Stated problem: Go through the listing and pick out each line with the word "Blender" in it.

Input data:

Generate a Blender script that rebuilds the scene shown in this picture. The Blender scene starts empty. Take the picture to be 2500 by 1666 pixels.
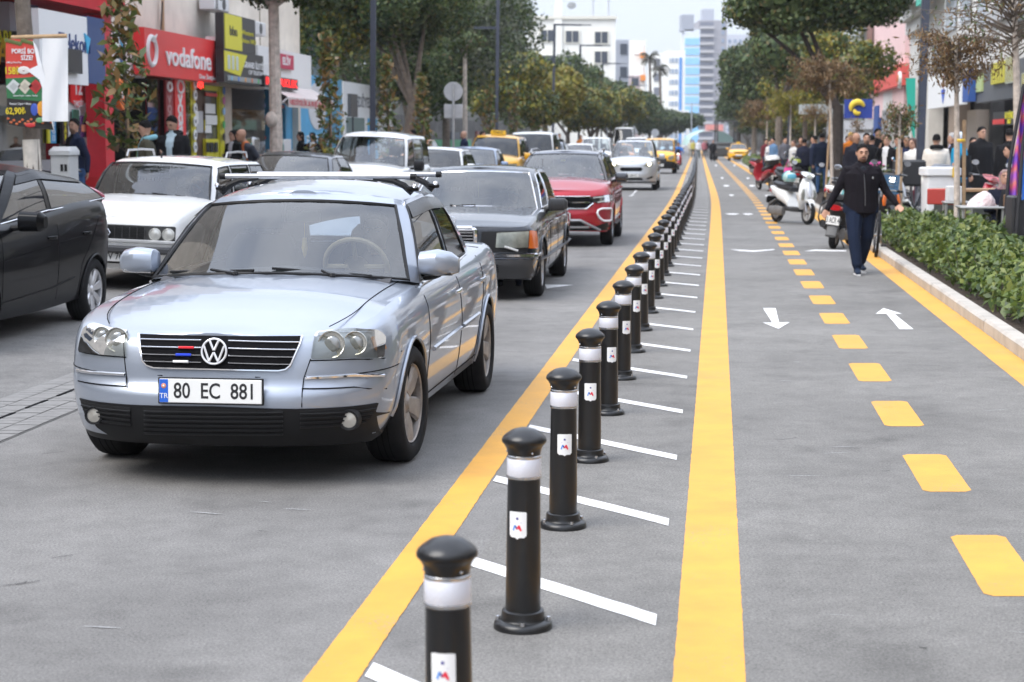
==
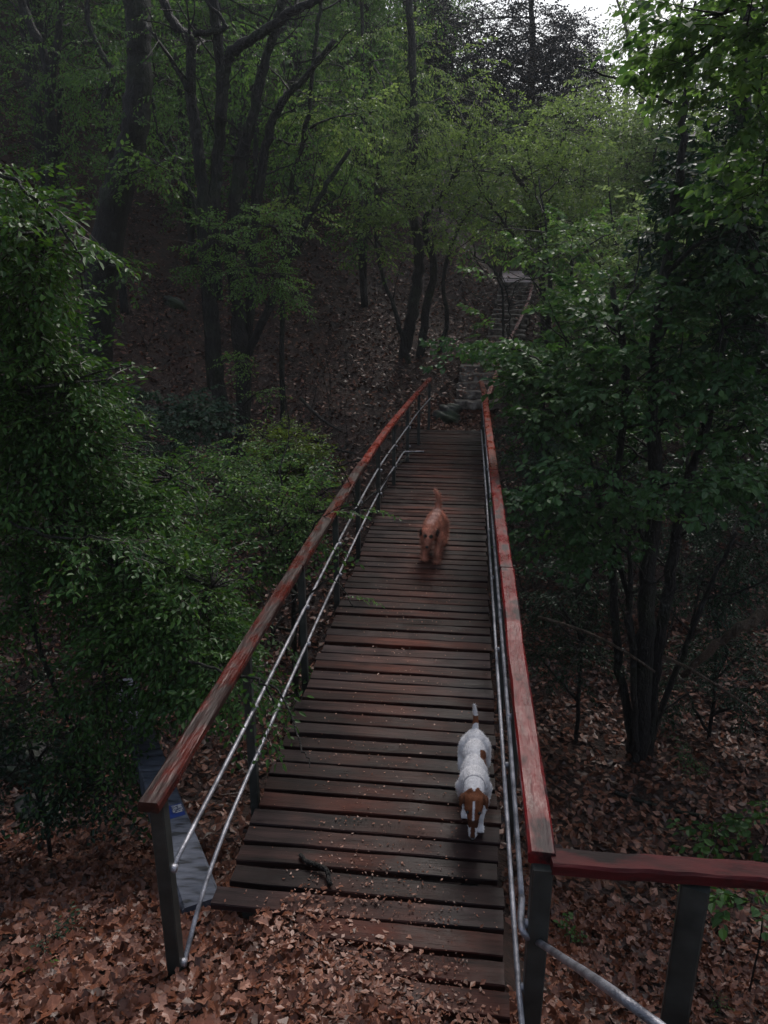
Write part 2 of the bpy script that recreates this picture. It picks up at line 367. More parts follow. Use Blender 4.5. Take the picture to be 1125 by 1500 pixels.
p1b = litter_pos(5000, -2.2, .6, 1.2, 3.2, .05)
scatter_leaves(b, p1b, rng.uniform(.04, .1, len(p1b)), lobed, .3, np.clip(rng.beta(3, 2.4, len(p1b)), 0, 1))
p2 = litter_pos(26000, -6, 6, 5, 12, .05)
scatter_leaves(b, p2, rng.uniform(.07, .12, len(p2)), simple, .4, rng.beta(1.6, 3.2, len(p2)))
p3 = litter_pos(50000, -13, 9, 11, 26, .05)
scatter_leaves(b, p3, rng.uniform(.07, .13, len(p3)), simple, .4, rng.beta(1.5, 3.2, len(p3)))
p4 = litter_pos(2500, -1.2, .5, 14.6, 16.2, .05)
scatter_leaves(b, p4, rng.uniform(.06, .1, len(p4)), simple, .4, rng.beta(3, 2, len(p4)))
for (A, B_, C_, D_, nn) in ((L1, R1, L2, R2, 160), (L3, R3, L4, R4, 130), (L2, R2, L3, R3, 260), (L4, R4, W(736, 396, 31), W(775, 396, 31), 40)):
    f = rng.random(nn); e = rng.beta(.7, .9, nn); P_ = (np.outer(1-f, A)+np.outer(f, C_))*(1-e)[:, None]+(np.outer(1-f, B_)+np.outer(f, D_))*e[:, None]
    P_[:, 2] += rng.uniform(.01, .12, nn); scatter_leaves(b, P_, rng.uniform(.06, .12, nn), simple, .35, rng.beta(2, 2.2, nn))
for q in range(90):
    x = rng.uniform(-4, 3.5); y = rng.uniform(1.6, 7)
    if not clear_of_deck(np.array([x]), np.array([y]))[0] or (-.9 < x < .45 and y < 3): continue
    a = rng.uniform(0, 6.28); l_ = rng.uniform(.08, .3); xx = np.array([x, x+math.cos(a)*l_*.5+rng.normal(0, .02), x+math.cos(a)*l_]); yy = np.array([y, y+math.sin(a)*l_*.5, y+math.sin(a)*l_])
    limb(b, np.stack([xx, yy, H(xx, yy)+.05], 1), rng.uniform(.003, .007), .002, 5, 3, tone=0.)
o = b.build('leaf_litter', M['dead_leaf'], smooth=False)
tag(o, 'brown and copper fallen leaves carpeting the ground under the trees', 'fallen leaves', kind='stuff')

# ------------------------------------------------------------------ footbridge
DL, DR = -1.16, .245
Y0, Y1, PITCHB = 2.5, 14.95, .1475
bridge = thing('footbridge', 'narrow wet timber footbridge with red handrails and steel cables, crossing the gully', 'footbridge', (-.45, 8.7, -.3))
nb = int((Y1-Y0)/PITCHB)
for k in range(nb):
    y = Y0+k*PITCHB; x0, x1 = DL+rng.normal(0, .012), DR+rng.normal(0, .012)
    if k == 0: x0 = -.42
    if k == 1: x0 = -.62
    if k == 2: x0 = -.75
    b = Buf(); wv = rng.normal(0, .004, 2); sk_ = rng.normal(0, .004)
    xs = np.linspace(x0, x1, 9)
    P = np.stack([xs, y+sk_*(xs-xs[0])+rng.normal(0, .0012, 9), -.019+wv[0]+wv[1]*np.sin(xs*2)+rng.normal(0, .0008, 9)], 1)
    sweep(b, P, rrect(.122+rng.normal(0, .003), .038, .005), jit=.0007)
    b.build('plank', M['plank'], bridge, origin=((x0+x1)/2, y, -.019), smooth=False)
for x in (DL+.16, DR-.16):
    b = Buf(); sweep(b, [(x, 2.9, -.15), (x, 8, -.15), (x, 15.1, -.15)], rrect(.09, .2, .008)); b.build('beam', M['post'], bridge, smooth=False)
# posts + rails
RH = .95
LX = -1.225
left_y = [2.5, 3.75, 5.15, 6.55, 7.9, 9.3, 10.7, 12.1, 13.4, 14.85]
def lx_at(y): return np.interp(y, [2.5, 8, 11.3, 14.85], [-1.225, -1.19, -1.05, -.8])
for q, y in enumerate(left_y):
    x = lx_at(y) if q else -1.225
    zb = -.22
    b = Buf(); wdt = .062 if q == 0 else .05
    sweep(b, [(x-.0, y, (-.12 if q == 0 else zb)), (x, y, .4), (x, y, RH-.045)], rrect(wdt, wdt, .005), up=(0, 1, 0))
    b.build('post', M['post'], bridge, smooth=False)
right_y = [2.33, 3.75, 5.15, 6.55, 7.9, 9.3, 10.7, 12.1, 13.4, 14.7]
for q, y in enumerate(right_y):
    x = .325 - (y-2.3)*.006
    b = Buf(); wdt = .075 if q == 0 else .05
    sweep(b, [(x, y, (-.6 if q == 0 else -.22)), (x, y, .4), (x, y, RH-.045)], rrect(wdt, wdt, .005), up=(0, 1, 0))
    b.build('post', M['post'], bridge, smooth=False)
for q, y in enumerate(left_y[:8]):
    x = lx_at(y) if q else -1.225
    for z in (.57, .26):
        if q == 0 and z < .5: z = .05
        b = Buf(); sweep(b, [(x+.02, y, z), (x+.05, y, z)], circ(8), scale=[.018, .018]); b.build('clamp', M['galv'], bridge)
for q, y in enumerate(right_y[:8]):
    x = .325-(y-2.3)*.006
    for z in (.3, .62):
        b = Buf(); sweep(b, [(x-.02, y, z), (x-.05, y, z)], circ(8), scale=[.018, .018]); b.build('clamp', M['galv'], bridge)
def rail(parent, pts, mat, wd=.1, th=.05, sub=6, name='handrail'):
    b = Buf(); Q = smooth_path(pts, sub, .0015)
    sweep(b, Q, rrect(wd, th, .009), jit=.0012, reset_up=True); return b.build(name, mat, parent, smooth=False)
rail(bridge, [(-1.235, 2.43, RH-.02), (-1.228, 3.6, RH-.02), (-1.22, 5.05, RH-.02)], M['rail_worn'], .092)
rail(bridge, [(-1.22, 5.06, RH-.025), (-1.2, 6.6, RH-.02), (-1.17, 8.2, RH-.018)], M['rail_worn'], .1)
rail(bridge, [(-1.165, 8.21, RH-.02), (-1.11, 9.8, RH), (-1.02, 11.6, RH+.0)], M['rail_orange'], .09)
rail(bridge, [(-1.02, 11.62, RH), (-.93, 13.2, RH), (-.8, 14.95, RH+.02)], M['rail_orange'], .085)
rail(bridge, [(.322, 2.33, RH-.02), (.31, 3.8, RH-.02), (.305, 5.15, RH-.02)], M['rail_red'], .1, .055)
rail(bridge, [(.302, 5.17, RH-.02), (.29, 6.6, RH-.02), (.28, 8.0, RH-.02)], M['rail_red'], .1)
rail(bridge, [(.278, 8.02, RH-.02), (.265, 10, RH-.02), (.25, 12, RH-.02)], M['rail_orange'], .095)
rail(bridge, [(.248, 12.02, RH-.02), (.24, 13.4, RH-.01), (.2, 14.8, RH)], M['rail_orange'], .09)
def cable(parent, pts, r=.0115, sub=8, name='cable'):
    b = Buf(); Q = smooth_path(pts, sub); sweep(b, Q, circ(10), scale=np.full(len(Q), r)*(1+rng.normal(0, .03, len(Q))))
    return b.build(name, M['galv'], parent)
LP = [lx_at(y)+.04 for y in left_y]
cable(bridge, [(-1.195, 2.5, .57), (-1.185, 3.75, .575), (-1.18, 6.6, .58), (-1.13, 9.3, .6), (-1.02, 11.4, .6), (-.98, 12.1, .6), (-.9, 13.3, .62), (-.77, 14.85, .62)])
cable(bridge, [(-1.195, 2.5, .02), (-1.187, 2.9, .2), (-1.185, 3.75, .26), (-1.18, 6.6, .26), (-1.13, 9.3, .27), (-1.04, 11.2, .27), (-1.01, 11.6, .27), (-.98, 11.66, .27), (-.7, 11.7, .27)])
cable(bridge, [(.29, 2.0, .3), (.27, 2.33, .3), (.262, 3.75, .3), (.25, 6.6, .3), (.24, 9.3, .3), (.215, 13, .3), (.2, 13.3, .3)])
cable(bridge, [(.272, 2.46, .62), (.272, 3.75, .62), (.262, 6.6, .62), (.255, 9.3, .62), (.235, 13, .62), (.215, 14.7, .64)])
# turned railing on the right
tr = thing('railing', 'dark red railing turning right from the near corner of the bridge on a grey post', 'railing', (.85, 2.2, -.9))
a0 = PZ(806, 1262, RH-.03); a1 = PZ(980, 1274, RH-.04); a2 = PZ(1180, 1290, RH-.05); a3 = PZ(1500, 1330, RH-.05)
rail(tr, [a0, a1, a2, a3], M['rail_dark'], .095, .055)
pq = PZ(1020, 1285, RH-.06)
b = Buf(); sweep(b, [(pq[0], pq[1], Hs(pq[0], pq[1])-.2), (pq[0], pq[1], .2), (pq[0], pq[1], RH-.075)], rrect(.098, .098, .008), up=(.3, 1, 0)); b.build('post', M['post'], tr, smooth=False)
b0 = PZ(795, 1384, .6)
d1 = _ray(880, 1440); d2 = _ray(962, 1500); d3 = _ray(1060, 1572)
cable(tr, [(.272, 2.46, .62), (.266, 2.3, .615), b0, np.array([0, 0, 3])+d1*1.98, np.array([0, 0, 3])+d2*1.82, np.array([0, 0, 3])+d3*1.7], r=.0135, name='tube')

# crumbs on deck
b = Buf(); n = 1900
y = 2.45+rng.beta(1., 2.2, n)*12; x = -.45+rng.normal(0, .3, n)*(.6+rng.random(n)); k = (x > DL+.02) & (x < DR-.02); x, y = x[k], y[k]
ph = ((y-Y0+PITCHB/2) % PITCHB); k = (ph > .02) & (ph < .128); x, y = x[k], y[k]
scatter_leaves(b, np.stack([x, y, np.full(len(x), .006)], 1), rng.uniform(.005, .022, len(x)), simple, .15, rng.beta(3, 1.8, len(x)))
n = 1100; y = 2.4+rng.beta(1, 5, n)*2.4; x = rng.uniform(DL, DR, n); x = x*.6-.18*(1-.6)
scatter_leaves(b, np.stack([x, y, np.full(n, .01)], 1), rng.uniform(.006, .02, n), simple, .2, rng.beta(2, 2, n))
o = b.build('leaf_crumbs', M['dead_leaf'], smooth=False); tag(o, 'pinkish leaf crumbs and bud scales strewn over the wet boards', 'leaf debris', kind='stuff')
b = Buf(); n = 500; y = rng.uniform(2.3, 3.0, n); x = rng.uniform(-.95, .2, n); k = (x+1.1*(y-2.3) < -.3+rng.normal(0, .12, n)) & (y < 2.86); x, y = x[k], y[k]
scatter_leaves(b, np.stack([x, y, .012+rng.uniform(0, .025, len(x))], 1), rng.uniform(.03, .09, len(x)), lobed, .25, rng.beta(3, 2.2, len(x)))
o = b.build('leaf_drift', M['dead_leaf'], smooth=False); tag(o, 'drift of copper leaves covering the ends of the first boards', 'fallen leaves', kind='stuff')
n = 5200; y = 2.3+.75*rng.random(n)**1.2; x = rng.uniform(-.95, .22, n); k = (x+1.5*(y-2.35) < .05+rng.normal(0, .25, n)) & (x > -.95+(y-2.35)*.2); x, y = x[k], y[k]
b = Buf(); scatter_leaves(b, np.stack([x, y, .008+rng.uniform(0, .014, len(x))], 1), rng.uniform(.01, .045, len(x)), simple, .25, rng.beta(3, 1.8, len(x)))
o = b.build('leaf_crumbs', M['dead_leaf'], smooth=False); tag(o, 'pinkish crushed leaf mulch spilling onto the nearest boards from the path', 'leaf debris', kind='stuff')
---
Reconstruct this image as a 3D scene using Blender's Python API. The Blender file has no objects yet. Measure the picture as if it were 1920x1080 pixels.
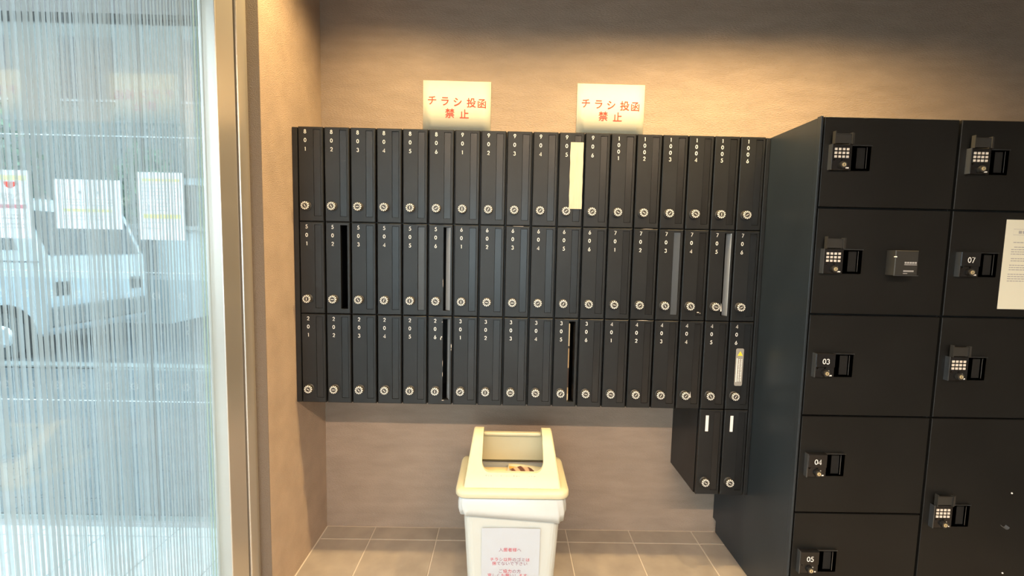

Answer to the problem:
Generate a Blender script that rebuilds the scene shown in this picture. The Blender scene starts empty. Take the picture to be 2500 by 1666 pixels.
Write part 2 of the bpy script that recreates this picture. It picks up at line 367. More parts follow. Use Blender 4.5. Take the picture to be 1125 by 1500 pixels.
Reconstruct this image as a 3D scene using Blender's Python API. The Blender file has no objects yet. Measure the picture as if it were 1920x1080 pixels.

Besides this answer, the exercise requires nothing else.